The Real Obama
Recently I received an email listing some pretty incriminating quotes from Dreams of My Father, the book domestic terrorist Bill Ayers ghosted for Barack Hussein Obama. They include such pearls of wisdom as:
“I found a solace in nursing a pervasive sense of grievance and animosity against my mother’s race.”
And
“I will stand with the Muslims should the political winds shift in an ugly direction.” from the Audacity of Hope.
The problem is that the quotes are either tweaked, taken out of context or completely non-existent. Not that the President is not guilty of racism or favoritism, it’s just that fudging his verbiage is completely unnecessary. Actual quotes from Dreams of My Father, while not as concise, are sufficient to show the mindset of the redistributor in chief.
Nationalism provided that history, an unambiguous morality tale that was easily communicated and easily grasped. A steady attack on the white race, the constant recitation of black people’s brutal experience in this country, served as the ballast that could prevent the ideas of personal and communal responsibility from tipping into an ocean of despair. Yes, the nationalist would say, whites are responsible for your sorry state, not any inherent flaws in you. In fact, whites are so heartless and devious that we can no longer expect anything from them. The self-loathing you feel, what keeps you drinking or thieving, is planted by them. Rid them from your mind and find your true power liberated. Rise up, ye mighty race!
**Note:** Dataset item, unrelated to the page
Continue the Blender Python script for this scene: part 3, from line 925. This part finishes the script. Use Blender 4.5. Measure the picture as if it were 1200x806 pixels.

The emotions between the races could never be pure; even love was tarnished by the desire to find in the other some element that was missing in ourselves. Whether we sought out our demons or salvation, the other race would always remain just that: menacing, alien, and apart.
The minority assimilated into the dominant culture, not the other way around. Only white culture could be neutral and objective. Only white culture could be nonracial, willing to adopt the occasional exotic into its ranks. Only white culture had individuals. And we, the half-breeds and the college-degreed, take a survey of the situation and think to ourselves, Why should we get lumped in with the losers if we don’t have to? We become only so grateful to lose ourselves in the crowd, America’s happy, faceless marketplace; and we’re never so outraged as when a cabbie drives past us or the woman in the elevator clutches her purse, not so much because we’re bothered by the fact that such indignities are what less fortunate coloreds have to put up with every single day of their lives-although that’s what we tell ourselves-but because we’re wearing a Brooks Brothers suit and speak impeccable English and yet have somehow been mistaken for an ordinary nigger.
Perhaps the last quote gives some insight into the frustration and anger he felt. An anger not totally unjustified, yet totally out of place in what is supposed to be a “post racial” administration.
Recently, the Arizona situation has revealed the man has a greater affinity to the illegal alien community than to the American citizens paying for all sorts of services and fearing the rampant crime inflicted on their state. Whatever justification there is for his feelings of alienation, Barack Hussein Obama, through is words and his actions shows that he cannot be the president of all the people and look out for the welfare of every citizen when he harbors such feelings in his tortured mind.